Telecoms: Diving into Nigeria’s New SIM Card Policy

According to press reports last week, the Federal Government of Nigeria (FGN), via the Minister of Communications and Digital Economy, issued a directive to the regulator of the telecommunications sector, the Nigerian Communications Commission (NCC), to revise the policy on SIM card registration and usage. The Minister stated that the policy update was based on the need to combat the spate of insecurity in Nigeria. In our view, this will have a neutral effect on telecoms companies (telcos) earnings in the near-term. However, there are risks to the long-term earnings potential of the telcos.

SIM Registration: Back to Square One
We note that the first stipulation is not new, with NCC stating this as far back as October 2019. However, enforcement has been weak, with customers still given the option of using any of the range of “National IDs” to register.  The second stipulation, however, is where our concern lies. Although the NIMC Act was passed in 2007, the National Identity Management Commission (NIMC), the body in charge of issuing NINs and maintaining the database, was not established until 2010. Worse-still, the commencement date for the enforcement of the NIN was on 1 January 2019, 6 years after the initial SIM registration process ended. This implies majority of all registered SIMs in the country do not have NINs attached. Mandating that all SIMs are updated with the NIN effectively re-starts the entire SIM registration process from square one, especially if done in the same manner as the initial phase.

Much Ado About SIM Cards
One SIM is not good enough for Nigerians.
Nigeria is the largest dual SIM market in the world with at least two-thirds of active lines among two or more numbers shared by a single user, according to OpenSignal. Two key reasons explain this – (1) Quality of service, and (2) price competition. Nigerian telcos have historically struggled to maintain quality service, and in order for subscribers to keep themselves connected and minimize downtime, they subscribed to multiple network providers. Also, price competition has been historically intense as various telcos offer myriads of deals and promotions of which subscribers wished to take advantage.  As a result of the proliferation of SIM cards, the percentage of active lines as a percentage of total connected lines has fallen from 82.5% in 2011 to 68.7% in 2019.

SIM Card Ownership Limits
SIM card ownership limits are commonplace across the world, especially in developing countries, as various governments attribute high crime rates and even terrorist activity to the proliferation of multiple unregistered SIM cards. With a 3 SIM limit, Nigeria is line with Cuba, Lebanon and Singapore. At this time, it is unclear if there will be exemptions, e.g. for corporates with large numbers of SIMs registered (revenues from corporates made up about 12.0% of MTNNs revenue as at 9M-2019.)

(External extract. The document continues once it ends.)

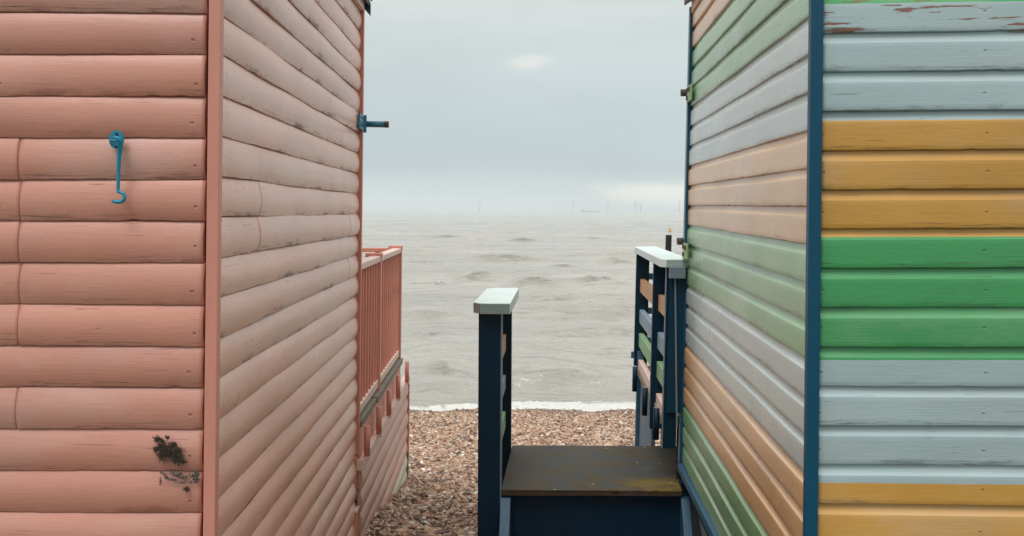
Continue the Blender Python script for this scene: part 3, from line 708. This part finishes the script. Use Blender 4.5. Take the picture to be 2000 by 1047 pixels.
# breaking edge and swash
edge = 20.9+.30*np.sin(XX*.55+.4)+.16*np.sin(XX*1.7+1)+.09*np.sin(XX*4.3)+.05*np.sin(XX*11)
t = DD-edge
H += .07*np.exp(-((t-.15)/.35)**2)+.11*np.exp(-((t-2.4-.4*np.sin(XX*.8))/.5)**2)*(.5+.5*np.sin(XX*.33+2))
foam = np.maximum(foam, (.82+.35*np.sin(XX*.9+1)*np.sin(XX*2.3))*np.exp(-np.clip(np.abs(t-.05)/(.33+.14*np.sin(XX*.6)), 0, 9)**2.2))
foam = np.maximum(foam, .42*np.exp(-((t-2.0-.35*np.sin(XX*.9))/.45)**2)*(.5+.5*np.sin(XX*.5+1.2)))
foam = np.maximum(foam, np.where(t < 0, 1.0, 0))
H += R.normal(0, 1, H.shape)*.012*np.clip(foam, 0, 1)*(DD < 25)
V = np.stack([XX, DD, H], -1).reshape(-1, 3); nr, nc = XX.shape; idx = np.arange(nr*nc).reshape(nr, nc)
Q = np.stack([idx[:-1, :-1], idx[:-1, 1:], idx[1:, 1:], idx[1:, :-1]], -1).reshape(-1, 4)
me = from_arrays('sea', V, Q)
a = me.attributes.new('foam', 'FLOAT', 'POINT'); a.data.foreach_set('value', foam.astype(np.float32).ravel())
a = me.attributes.new('crest_shade', 'FLOAT', 'POINT'); a.data.foreach_set('value', crest_shade.astype(np.float32).ravel())
ms, N, b = new_mat('grey_brown_sea')
oc = N.n('ShaderNodeTexCoord').outputs['Object']
fo = N.attr('foam')
mur = N.noise(N.mapv(oc, (.04, .12, 1)), 1.0, 5, .6)
col = N.ramp(mur, [(.3, (.41, .39, .352, 1)), (.7, (.55, .525, .48, 1))])
sn = N.noise(N.mapv(oc, (.5, 1.6, 1), (5, 2, 0)), 1.0, 6, .65)
scat = N.step(N.noise(N.mapv(oc, (.34, 1.5, 1), (8, 2, 0)), 1.0, 8, .74), .53, .68, 0, .70)
sm_ = N.m('MAXIMUM', N.m('MULTIPLY', N.attr('crest_shade'), N.step(sn, .30, .62, .35, 1.15)), scat)
col = N.mix(N.m('MULTIPLY', sm_, .85, clamp=True), col, (.215, .185, .145, 1))  # darker wave faces and fine crests are shading painted into the water colour
fn = N.noise(N.mapv(oc, (3.2, 6, 5)), 1.0, 9, .8)
fm = N.step(N.m('ADD', fo, N.m('MULTIPLY', N.m('SUBTRACT', fn, .5), 2.6)), .50, .82)
N.put(b.inputs['Base Color'], N.mix(fm, col, (.80, .80, .76, 1)))
N.put(b.inputs['Roughness'], N.m('ADD', .10, N.m('MULTIPLY', fm, .6)))
b.inputs['IOR'].default_value = 1.33
r1 = N.noise(N.mapv(oc, (1.1, 2.6, 1)), 1.0, 7, .62); r2 = N.noise(N.mapv(oc, (.22, .55, 1), (3, 1, 0)), 1.0, 6, .6)
r3 = N.noise(N.mapv(oc, (.03, .09, 1)), 1.0, 5, .6)
hh = N.m('ADD', N.m('MULTIPLY', r1, .62), N.m('ADD', N.m('MULTIPLY', r2, .38), N.m('MULTIPLY', r3, 1.2)))
N.put(b.inputs['Normal'], N.n('ShaderNodeBump', i_Strength=.75, i_Distance=1.0, i_Height=hh).outputs[0])
so = link('sea', me, ms, None, (0, 0, 0)); tag(so, 'choppy pale grey-brown sea reaching the horizon', 'sea', kind='structure')

# ================================================================== FAR THINGS
mw, N, b = new_mat('turbine_grey'); b.inputs['Base Color'].default_value = (.36, .40, .42, 1); b.inputs['Roughness'].default_value = .6
TD = 7300.
def turbine(px, hub, rot):
    x = (px-1000)/F*TD
    nm = {937: 'lone offshore wind turbine far left of the others on the horizon', 1119: 'offshore wind turbine just left of the ship on the horizon', 1187: 'offshore wind turbine just right of the ship on the horizon',
          1242: 'taller left one of the close pair of offshore wind turbines', 1251: 'shorter right one of the close pair of offshore wind turbines', 1327: 'offshore wind turbine on the horizon closest to the striped hut'}[px]
    o = empty('wind_turbine', (x, TD, 0), nm, 'wind turbine', 'offshore wind turbines')
    MB().tube([(x, TD, -1), (x, TD, hub*.2), (x, TD, hub)], [3.4, 3.0, 1.9], 12).build('tower', mw, o)
    MB().hexa([(x-2.5, TD-5, hub-2.2), (x+2.5, TD-5, hub-2.2), (x+2.5, TD+5, hub-2.2), (x-2.5, TD+5, hub-2.2), (x-2.5, TD-5, hub+2.2), (x+2.5, TD-5, hub+2.2), (x+2.5, TD+5, hub+2.2), (x-2.5, TD+5, hub+2.2)], .5).build('nacelle', mw, o)
    for k in range(3):
        a = rot+k*2.0944; v = Vector((math.sin(a)*.8, -.35*math.sin(a), math.cos(a)))
        c0 = Vector((x, TD-6.5, hub))
        MB().tube([c0, c0+v*8, c0+v*38], [1.4, 2.0, .5], 8).build('blade', mw, o)
for a_ in ((937, 76, .6), (1119, 72, 1.57), (1187, 78, .2), (1242, 74, 1.5), (1251, 58, .9), (1327, 77, 1.3)): turbine(*a_)
SD = 6600.; k_ = SD/F
def shp(px, y, z): return Vector(((px-1000)*k_, SD+y, z))
shipo = empty('cargo_ship', shp(1153, 0, 0), 'long low cargo ship on the horizon, its bridge at the left end', 'ship')
hull = [(1134, 9), (1135, 0), (1172, 0), (1174, 8.5), (1168, 7), (1142, 6.5), (1141, 9)]
MB().prism([shp(a, -7, z) for a, z in hull], [shp(a, 7, z) for a, z in hull], 0).build('hull', mw, shipo)
br = [(1136, 9), (1146, 6.6), (1145, 13), (1142, 13), (1141.5, 18), (1137, 18)]
MB().prism([shp(a, -6, z) for a, z in br], [shp(a, 6, z) for a, z in br], 0).build('superstructure', mw, shipo)
MB().tube([shp(1140, 0, 18), shp(1140, 0, 25)], .8, 8).build('mast', mw, shipo)
MB().tube([shp(1171, 0, 7), shp(1171, 0, 15)], .5, 8).build('mast', mw, shipo)
for k in range(7): MB().hexa([shp(1146+k*3.2+a, y, z) for z in (6.4, 9.2) for a, y in ((0, -5), (2.6, -5), (2.6, 5), (0, 5))], 0).build('hatch', mw, shipo)
my, N, b = new_mat('yellow_buoy'); b.inputs['Base Color'].default_value = (.62, .33, .03, 1); b.inputs['Roughness'].default_value = .5
BDp = 205.; bx_ = (1308.5-1000)/F*BDp
bo = empty('marker_buoy', (bx_, BDp, 0), 'small yellow marker buoy floating on the sea beside the striped hut', 'buoy')
MB().tube([(bx_, BDp, -.2), (bx_, BDp, .1), (bx_, BDp, .32), (bx_, BDp, .4)], [.28, .33, .30, .14], 16).build('float', my, bo)
MB().tube([(bx_, BDp, .38), (bx_, BDp, .62), (bx_, BDp, .9)], [.16, .13, .10], 12).build('topmark', my, bo)

# haze
hz = bpy.data.meshes.new('haze'); bmh = bmesh.new()
x0, x1, y0, y1, z0, z1 = -7600, 7600, -80, 9400, -4, 122
vs = [bmh.verts.new(p) for p in ((x0, y0, z0), (x1, y0, z0), (x1, y1, z0), (x0, y1, z0), (x0, y0, z1), (x1, y0, z1), (x1, y1, z1), (x0, y1, z1))]
for f in ((0, 3, 2, 1), (4, 5, 6, 7), (0, 1, 5, 4), (1, 2, 6, 5), (2, 3, 7, 6), (3, 0, 4, 7)): bmh.faces.new([vs[i] for i in f])
bmh.to_mesh(hz); bmh.free()
mh = bpy.data.materials.new('haze'); mh.use_nodes = True; mh.node_tree.nodes.clear(); N = NT(mh.node_tree)
pvn = N.n('ShaderNodeVolumePrincipled'); pvn.inputs['Color'].default_value = (.86, .92, .95, 1); pvn.inputs['Density'].default_value = 1.2e-4
on = N.n('ShaderNodeOutputMaterial'); mh.node_tree.links.new(pvn.outputs[0], on.inputs['Volume'])
ho = bpy.data.objects.new('haze', hz); COL.objects.link(ho); hz.materials.append(mh); tag(ho, 'pale sea haze hanging over the water and the far turbines', 'haze', kind='stuff')

# ================================================================== SKY + LIGHT
W = bpy.data.worlds.new('World'); SC.world = W; W.use_nodes = True
W.node_tree.nodes.clear(); N = NT(W.node_tree)
SUN_EL, SUN_AZ = math.radians(58), math.radians(205)     # behind the camera, slightly to the left
sky = N.n('ShaderNodeTexSky'); sky.sky_type = 'NISHITA'; sky.sun_disc = False
sky.sun_elevation = SUN_EL; sky.sun_rotation = SUN_AZ
bg1 = N.n('ShaderNodeBackground', i_Color=sky.outputs[0], i_Strength=.10)
gen = N.n('ShaderNodeTexCoord').outputs['Generated']
nv = N.n('ShaderNodeVectorMath', operation='NORMALIZE', i_0=gen).outputs[0]
s3 = N.n('ShaderNodeSeparateXYZ', i_0=nv); zz = s3.outputs[2]
az = N.m('ARCTAN2', s3.outputs[0], s3.outputs[1])
cv = N.n('ShaderNodeCombineXYZ', i_0=az, i_1=zz, i_2=0.0).outputs[0]
warp = N.m('MULTIPLY', N.m('SUBTRACT', N.noise(N.mapv(cv, (5, 14, 1)), 1.0, 5, .5), .5), .05)
zw = N.m('ADD', zz, N.m('MULTIPLY', warp, N.step(zz, 0.0, .08)))
base = N.ramp(zw, [(0.0, lin(198, 211, 211)), (.030, lin(194, 208, 211)), (.045, lin(186, 200, 208)), (.062, lin(188, 202, 208)), (.10, lin(195, 208, 210)), (.14, lin(200, 211, 212)),
                   (.19, lin(212, 220, 218)), (.24, lin(221, 226, 223)), (.5, (.80, .82, .80, 1)), (1.0, (1.75, 1.76, 1.70, 1))])
cl = N.noise(N.mapv(cv, (2.2, 9, 1), (1.7, .3, 0)), 1.0, 6, .55)
base = N.mix(1.0, base, N.step(cl, .3, .7, .925, 1.055), 'MULTIPLY')
def blob(a0, e0, ra, re, soft=.55, wob=.6, sc=(18, 40, 1)):
    dx = N.m('DIVIDE', N.m('SUBTRACT', az, a0), ra); dy = N.m('DIVIDE', N.m('SUBTRACT', zz, e0), re)
    q = N.m('SQRT', N.m('ADD', N.m('MULTIPLY', dx, dx), N.m('MULTIPLY', dy, dy)))
    q = N.m('ADD', q, N.m('MULTIPLY', N.m('SUBTRACT', N.noise(N.mapv(cv, sc), 1.0, 5, .6), .5), wob))
    return N.step(q, 1-soft, 1.05, 1, 0)
base = N.mix(N.m('MULTIPLY', blob(.018, .149, .031, .0105, .75, .9), .9), base, lin(227, 230, 225))
base = N.mix(N.m('MULTIPLY', blob(.165, .019, .105, .017, .8, 1.0, (14, 50, 1)), .75), base, (1.0, .96, .84, 1))
base = N.mix(N.m('MULTIPLY', blob(-.14, .149, .03, .012, .8, .9), .22), base, lin(214, 220, 217))
bg2 = N.n('ShaderNodeBackground', i_Color=base, i_Strength=1.05)
mx = N.n('ShaderNodeMixShader', i_0=.94); W.node_tree.links.new(bg1.outputs[0], mx.inputs[1]); W.node_tree.links.new(bg2.outputs[0], mx.inputs[2])
ow = N.n('ShaderNodeOutputWorld'); W.node_tree.links.new(mx.outputs[0], ow.inputs[0])

sun = bpy.data.lights.new('sun', 'SUN'); sun.energy = 1.25; sun.angle = math.radians(22); sun.color = (1, .96, .91)
so = bpy.data.objects.new('sun', sun); COL.objects.link(so)
dirv = Vector((math.sin(SUN_AZ)*math.cos(SUN_EL), math.cos(SUN_AZ)*math.cos(SUN_EL), math.sin(SUN_EL)))
so.rotation_euler = dirv.to_track_quat('Z', 'Y').to_euler(); so.location = (0, -3, 9)

cam = bpy.data.cameras.new('camera'); co = bpy.data.objects.new('camera', cam); COL.objects.link(co); SC.camera = co
co.location = (0, 0, E); cam.sensor_width = 36; cam.lens = 36*F/2000
cam.shift_y = -(523.5-413)/2000; cam.clip_start = .05; cam.clip_end = 60000
ROLL = math.radians(.24)
co.rotation_euler = (Matrix.Rotation(math.radians(90), 4, 'X') @ Matrix.Rotation(ROLL, 4, 'Z')).to_euler()
SC.view_settings.view_transform = 'Standard'; SC.view_settings.look = 'None'; SC.view_settings.exposure = 0; SC.view_settings.gamma = 1
SC.cycles.use_denoising = True; SC.cycles.max_bounces = 8; SC.cycles.volume_bounces = 1
SC.cycles.use_adaptive_sampling = True; SC.cycles.adaptive_threshold = .01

Neutral Impact in the Near-Term; Long Term Risks Abound
We see the NIN stipulation as a risk to mobile money adoption and potential revenues (expected to reach USD889 million by 2023) for telcos, and financial inclusion targets (95% by 2024) for the government. The unbanked population (60 million), which is the target of mobile money services, will be most affected by the NIN stipulation due to the significant challenges surrounding registration process.